** Begin **

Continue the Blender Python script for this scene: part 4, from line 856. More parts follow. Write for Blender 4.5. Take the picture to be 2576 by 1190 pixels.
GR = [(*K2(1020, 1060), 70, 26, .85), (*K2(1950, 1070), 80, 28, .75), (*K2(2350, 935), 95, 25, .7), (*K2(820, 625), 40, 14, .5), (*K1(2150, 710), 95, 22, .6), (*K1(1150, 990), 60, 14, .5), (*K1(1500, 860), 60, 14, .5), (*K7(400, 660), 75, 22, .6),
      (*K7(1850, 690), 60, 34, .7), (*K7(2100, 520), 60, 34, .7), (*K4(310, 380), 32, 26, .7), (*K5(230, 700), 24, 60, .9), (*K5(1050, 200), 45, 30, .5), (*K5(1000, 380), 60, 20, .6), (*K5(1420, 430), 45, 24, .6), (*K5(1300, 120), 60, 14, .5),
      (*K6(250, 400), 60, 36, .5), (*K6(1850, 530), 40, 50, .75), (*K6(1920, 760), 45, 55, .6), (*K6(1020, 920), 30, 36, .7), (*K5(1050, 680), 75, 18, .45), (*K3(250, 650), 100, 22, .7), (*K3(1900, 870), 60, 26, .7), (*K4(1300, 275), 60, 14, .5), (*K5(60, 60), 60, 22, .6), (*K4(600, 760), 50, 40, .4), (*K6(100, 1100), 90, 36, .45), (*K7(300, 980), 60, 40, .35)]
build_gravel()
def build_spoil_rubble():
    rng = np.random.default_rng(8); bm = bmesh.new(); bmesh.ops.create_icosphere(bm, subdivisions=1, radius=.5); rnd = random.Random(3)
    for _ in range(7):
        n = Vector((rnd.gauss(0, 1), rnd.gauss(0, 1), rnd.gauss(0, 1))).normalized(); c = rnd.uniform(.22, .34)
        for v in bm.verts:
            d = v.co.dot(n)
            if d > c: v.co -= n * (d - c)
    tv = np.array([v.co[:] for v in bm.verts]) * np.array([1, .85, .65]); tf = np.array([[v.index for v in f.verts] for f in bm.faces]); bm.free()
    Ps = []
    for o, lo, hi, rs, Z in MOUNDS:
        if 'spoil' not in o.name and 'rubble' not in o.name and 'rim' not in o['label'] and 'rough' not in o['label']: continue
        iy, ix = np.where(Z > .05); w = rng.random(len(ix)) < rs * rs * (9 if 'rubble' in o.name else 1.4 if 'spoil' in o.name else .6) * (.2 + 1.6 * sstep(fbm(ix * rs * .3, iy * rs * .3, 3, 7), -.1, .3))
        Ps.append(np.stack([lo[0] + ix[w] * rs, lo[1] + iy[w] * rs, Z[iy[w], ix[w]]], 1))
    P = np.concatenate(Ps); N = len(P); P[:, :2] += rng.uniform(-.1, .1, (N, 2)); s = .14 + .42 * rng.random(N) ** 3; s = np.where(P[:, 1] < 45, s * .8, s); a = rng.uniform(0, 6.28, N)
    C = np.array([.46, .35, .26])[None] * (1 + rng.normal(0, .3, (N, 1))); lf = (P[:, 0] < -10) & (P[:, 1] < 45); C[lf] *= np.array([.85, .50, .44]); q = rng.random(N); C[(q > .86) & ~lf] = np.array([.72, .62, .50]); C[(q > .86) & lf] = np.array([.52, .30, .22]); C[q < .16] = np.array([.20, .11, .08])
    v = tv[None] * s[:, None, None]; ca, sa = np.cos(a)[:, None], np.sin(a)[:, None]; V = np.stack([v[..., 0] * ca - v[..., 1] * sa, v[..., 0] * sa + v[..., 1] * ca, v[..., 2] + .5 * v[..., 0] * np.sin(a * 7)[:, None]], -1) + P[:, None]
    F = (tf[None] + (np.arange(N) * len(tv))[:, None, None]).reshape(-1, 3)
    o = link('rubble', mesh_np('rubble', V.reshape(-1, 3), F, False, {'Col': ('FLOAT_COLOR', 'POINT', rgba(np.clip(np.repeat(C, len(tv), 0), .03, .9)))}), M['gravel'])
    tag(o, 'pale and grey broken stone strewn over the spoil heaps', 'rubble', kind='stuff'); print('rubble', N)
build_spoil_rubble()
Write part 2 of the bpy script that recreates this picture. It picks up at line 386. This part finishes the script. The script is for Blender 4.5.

** End **

Task requirements
Produce an exact copy of every entry above.

Task result
Continue the Blender Python script for this scene: part 4, from line 856. More parts follow. Write for Blender 4.5. Take the picture to be 2576 by 1190 pixels.
GR = [(*K2(1020, 1060), 70, 26, .85), (*K2(1950, 1070), 80, 28, .75), (*K2(2350, 935), 95, 25, .7), (*K2(820, 625), 40, 14, .5), (*K1(2150, 710), 95, 22, .6), (*K1(1150, 990), 60, 14, .5), (*K1(1500, 860), 60, 14, .5), (*K7(400, 660), 75, 22, .6),
      (*K7(1850, 690), 60, 34, .7), (*K7(2100, 520), 60, 34, .7), (*K4(310, 380), 32, 26, .7), (*K5(230, 700), 24, 60, .9), (*K5(1050, 200), 45, 30, .5), (*K5(1000, 380), 60, 20, .6), (*K5(1420, 430), 45, 24, .6), (*K5(1300, 120), 60, 14, .5),
      (*K6(250, 400), 60, 36, .5), (*K6(1850, 530), 40, 50, .75), (*K6(1920, 760), 45, 55, .6), (*K6(1020, 920), 30, 36, .7), (*K5(1050, 680), 75, 18, .45), (*K3(250, 650), 100, 22, .7), (*K3(1900, 870), 60, 26, .7), (*K4(1300, 275), 60, 14, .5), (*K5(60, 60), 60, 22, .6), (*K4(600, 760), 50, 40, .4), (*K6(100, 1100), 90, 36, .45), (*K7(300, 980), 60, 40, .35)]
build_gravel()
def build_spoil_rubble():
    rng = np.random.default_rng(8); bm = bmesh.new(); bmesh.ops.create_icosphere(bm, subdivisions=1, radius=.5); rnd = random.Random(3)
    for _ in range(7):
        n = Vector((rnd.gauss(0, 1), rnd.gauss(0, 1), rnd.gauss(0, 1))).normalized(); c = rnd.uniform(.22, .34)
        for v in bm.verts:
            d = v.co.dot(n)
            if d > c: v.co -= n * (d - c)
    tv = np.array([v.co[:] for v in bm.verts]) * np.array([1, .85, .65]); tf = np.array([[v.index for v in f.verts] for f in bm.faces]); bm.free()
    Ps = []
    for o, lo, hi, rs, Z in MOUNDS:
        if 'spoil' not in o.name and 'rubble' not in o.name and 'rim' not in o['label'] and 'rough' not in o['label']: continue
        iy, ix = np.where(Z > .05); w = rng.random(len(ix)) < rs * rs * (9 if 'rubble' in o.name else 1.4 if 'spoil' in o.name else .6) * (.2 + 1.6 * sstep(fbm(ix * rs * .3, iy * rs * .3, 3, 7), -.1, .3))
        Ps.append(np.stack([lo[0] + ix[w] * rs, lo[1] + iy[w] * rs, Z[iy[w], ix[w]]], 1))
    P = np.concatenate(Ps); N = len(P); P[:, :2] += rng.uniform(-.1, .1, (N, 2)); s = .14 + .42 * rng.random(N) ** 3; s = np.where(P[:, 1] < 45, s * .8, s); a = rng.uniform(0, 6.28, N)
    C = np.array([.46, .35, .26])[None] * (1 + rng.normal(0, .3, (N, 1))); lf = (P[:, 0] < -10) & (P[:, 1] < 45); C[lf] *= np.array([.85, .50, .44]); q = rng.random(N); C[(q > .86) & ~lf] = np.array([.72, .62, .50]); C[(q > .86) & lf] = np.array([.52, .30, .22]); C[q < .16] = np.array([.20, .11, .08])
    v = tv[None] * s[:, None, None]; ca, sa = np.cos(a)[:, None], np.sin(a)[:, None]; V = np.stack([v[..., 0] * ca - v[..., 1] * sa, v[..., 0] * sa + v[..., 1] * ca, v[..., 2] + .5 * v[..., 0] * np.sin(a * 7)[:, None]], -1) + P[:, None]
    F = (tf[None] + (np.arange(N) * len(tv))[:, None, None]).reshape(-1, 3)
    o = link('rubble', mesh_np('rubble', V.reshape(-1, 3), F, False, {'Col': ('FLOAT_COLOR', 'POINT', rgba(np.clip(np.repeat(C, len(tv), 0), .03, .9)))}), M['gravel'])
    tag(o, 'pale and grey broken stone strewn over the spoil heaps', 'rubble', kind='stuff'); print('rubble', N)
build_spoil_rubble()
Write part 2 of the bpy script that recreates this picture. It picks up at line 386. This part finishes the script. The script is for Blender 4.5.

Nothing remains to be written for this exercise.